Other fine Canadian food not mentioned in the above link that you might hear about, especially if you watch “Trailer Park Boys”, which you should be, are Donairs. Distinct to Eastern Canada, it's a soft, thick pita-like bread shell with spicey strips of some kind of mystery meat, rumoured to be lamb but probably usually beef, with veggies and a warm sauce that tastes vaguely like the Venus' breastmilk must taste like, sweet and greasy. Sort of like if you took the oh-so-trendy pita sandwiches you can get these days and made them as unhealthy as possible.

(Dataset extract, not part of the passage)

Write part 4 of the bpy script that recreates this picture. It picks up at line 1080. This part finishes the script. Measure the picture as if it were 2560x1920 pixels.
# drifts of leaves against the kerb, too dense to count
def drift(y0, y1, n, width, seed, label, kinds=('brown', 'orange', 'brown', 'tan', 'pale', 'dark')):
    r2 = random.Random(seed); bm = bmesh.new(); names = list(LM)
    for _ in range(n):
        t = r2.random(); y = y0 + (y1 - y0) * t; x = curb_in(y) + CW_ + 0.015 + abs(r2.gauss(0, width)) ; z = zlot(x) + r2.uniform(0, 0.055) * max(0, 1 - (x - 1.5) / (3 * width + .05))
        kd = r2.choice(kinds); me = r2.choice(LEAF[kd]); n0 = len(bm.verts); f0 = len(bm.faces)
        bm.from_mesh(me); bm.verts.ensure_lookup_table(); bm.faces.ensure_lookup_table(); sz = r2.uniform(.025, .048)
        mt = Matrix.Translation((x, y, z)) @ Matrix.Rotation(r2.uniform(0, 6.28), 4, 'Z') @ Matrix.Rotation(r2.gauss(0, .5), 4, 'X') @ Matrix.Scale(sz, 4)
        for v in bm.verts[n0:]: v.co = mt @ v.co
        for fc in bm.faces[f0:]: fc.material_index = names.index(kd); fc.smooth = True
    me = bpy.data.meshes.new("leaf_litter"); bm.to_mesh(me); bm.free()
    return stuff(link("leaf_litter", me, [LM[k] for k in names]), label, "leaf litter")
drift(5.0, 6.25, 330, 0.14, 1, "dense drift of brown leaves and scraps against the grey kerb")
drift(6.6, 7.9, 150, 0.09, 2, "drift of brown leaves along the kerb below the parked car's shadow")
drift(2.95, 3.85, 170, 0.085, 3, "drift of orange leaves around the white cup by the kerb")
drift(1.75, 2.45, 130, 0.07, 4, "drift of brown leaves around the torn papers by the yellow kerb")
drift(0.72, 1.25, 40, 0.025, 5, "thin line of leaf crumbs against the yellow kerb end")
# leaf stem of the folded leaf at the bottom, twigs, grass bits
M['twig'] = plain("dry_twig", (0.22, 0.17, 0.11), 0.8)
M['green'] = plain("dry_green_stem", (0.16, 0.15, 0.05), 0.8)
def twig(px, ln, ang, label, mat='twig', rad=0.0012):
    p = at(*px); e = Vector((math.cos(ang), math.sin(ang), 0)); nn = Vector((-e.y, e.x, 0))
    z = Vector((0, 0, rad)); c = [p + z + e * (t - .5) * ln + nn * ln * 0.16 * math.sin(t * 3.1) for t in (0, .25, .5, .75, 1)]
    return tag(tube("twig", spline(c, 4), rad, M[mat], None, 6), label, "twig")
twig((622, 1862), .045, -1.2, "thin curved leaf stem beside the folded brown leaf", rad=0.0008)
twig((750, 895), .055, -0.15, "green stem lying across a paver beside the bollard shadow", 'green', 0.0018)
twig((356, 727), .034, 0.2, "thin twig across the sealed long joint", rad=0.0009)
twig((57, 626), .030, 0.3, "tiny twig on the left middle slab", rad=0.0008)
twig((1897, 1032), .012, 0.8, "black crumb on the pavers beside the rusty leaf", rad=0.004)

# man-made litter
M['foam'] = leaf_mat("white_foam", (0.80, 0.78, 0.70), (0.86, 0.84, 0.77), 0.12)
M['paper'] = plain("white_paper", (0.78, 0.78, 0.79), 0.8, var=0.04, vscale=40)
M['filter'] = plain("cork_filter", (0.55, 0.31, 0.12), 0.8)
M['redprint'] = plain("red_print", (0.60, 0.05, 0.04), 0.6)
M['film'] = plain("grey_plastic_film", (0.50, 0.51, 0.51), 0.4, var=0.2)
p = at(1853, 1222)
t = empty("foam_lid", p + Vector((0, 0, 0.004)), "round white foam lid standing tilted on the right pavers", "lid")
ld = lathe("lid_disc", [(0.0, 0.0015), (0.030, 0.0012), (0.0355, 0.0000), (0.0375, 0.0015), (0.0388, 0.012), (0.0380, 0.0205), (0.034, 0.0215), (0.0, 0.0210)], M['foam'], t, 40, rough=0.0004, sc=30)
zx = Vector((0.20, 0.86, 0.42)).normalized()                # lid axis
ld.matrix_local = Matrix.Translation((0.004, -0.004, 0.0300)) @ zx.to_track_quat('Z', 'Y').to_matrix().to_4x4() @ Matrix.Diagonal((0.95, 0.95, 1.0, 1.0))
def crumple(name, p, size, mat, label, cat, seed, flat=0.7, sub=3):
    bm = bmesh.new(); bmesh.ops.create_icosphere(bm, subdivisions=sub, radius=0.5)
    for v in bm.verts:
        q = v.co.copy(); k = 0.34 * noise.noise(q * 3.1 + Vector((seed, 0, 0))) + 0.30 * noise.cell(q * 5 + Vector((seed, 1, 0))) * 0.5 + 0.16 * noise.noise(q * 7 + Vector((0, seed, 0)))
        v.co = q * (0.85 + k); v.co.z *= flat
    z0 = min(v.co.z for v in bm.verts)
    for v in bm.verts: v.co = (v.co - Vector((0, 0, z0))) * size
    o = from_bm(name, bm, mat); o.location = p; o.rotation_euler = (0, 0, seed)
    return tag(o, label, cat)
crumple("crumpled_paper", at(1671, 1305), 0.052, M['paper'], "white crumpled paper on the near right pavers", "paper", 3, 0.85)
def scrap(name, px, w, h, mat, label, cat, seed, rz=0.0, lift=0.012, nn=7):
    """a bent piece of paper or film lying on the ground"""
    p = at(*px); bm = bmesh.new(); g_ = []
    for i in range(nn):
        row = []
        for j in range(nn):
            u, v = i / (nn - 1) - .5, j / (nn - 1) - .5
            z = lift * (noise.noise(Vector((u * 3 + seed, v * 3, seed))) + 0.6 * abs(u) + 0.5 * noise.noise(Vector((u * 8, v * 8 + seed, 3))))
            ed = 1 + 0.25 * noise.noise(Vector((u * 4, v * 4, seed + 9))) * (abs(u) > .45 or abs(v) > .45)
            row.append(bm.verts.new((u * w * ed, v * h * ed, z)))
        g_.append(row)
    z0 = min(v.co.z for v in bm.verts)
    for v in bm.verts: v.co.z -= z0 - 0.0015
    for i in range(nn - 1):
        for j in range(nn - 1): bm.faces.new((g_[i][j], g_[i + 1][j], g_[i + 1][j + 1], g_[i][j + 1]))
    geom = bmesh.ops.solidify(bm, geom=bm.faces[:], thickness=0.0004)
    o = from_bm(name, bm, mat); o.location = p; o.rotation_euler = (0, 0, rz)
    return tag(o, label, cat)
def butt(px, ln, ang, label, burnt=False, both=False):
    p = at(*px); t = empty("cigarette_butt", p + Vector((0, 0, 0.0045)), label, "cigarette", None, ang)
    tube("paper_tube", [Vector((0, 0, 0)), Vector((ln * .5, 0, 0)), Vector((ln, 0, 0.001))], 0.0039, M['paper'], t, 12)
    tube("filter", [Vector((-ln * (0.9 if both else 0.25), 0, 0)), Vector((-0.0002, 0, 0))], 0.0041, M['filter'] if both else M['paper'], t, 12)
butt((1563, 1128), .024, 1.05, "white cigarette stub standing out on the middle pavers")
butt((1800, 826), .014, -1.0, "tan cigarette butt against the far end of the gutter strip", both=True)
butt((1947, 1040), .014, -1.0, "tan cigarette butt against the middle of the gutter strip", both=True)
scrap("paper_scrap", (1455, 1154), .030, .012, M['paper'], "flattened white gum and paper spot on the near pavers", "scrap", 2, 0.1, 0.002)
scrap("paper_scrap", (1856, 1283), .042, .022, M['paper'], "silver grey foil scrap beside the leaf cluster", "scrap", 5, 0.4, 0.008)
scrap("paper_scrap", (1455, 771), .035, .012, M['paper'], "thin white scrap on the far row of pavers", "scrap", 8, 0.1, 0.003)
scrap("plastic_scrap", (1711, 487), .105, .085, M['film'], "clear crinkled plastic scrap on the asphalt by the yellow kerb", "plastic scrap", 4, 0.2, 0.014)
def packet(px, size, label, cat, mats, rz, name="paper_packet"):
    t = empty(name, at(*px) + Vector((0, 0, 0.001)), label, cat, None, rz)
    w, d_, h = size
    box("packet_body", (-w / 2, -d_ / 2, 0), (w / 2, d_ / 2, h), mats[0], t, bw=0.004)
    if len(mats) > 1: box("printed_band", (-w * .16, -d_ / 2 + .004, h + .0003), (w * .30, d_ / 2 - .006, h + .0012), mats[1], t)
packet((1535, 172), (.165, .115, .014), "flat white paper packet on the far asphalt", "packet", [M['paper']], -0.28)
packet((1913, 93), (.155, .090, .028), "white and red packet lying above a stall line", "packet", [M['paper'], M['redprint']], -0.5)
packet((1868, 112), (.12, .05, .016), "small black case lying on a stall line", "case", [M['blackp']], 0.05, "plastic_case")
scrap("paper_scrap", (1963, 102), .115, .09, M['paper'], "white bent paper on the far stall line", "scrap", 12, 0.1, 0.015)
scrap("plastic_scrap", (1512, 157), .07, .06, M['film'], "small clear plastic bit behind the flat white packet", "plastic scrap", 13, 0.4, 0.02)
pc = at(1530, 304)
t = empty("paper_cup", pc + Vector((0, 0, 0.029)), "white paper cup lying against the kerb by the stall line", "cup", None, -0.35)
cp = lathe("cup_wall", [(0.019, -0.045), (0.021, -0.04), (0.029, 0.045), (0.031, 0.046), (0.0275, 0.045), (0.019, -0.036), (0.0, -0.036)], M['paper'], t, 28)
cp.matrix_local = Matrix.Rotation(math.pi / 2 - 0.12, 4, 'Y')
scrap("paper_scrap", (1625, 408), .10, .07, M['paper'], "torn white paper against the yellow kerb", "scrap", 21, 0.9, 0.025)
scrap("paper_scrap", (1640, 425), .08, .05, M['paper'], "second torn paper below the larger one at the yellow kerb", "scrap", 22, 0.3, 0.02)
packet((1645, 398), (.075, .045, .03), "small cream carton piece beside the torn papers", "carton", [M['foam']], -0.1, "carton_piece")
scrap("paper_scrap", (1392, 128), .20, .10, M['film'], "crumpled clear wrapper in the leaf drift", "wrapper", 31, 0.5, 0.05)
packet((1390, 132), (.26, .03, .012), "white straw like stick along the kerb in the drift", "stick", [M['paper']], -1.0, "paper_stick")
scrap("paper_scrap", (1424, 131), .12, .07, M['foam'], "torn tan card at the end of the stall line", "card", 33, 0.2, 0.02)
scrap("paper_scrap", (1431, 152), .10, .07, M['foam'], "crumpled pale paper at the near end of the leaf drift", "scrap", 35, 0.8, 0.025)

The greatest halloween candy ever is apparently also unique to Canada, obviously I mean Rockets! Rockets represent the final achievement in the world of candy, sinsisting purely of sugar and artificial flavour and colour, packed into little tiny rolls (small size representing potency, the same trick used by the Red Bull people.) Apparently in the US they call them 'Smarties', and they don't actually have real Smarties in the US.

In short, Canadian junk food is pretty messed up.

By al - 2:47 a.m. |

Comments:
personnally Ketchup chis are the best flavor of chips out there. I know the states don't have ketchup chips but england had them...except they were wrong. They were not filled with a red powder that got all over you and tasted more like vinegar that anything else. They were simply wrong.

Canadian Junk food may be a little messed up but let me tell you other places have their own strange series of junk food. Maybe it is because I grew up here but I prefer the junk food here. :)
 
Ketchup chips sound good. Especially since "it's like really gross food, only made by Jesus." If they taste anything like Salt & Vinegar chips I'm in.

Also, the US does have some strange candies but most of them are old. Things like Chick-a-Stick and Necos.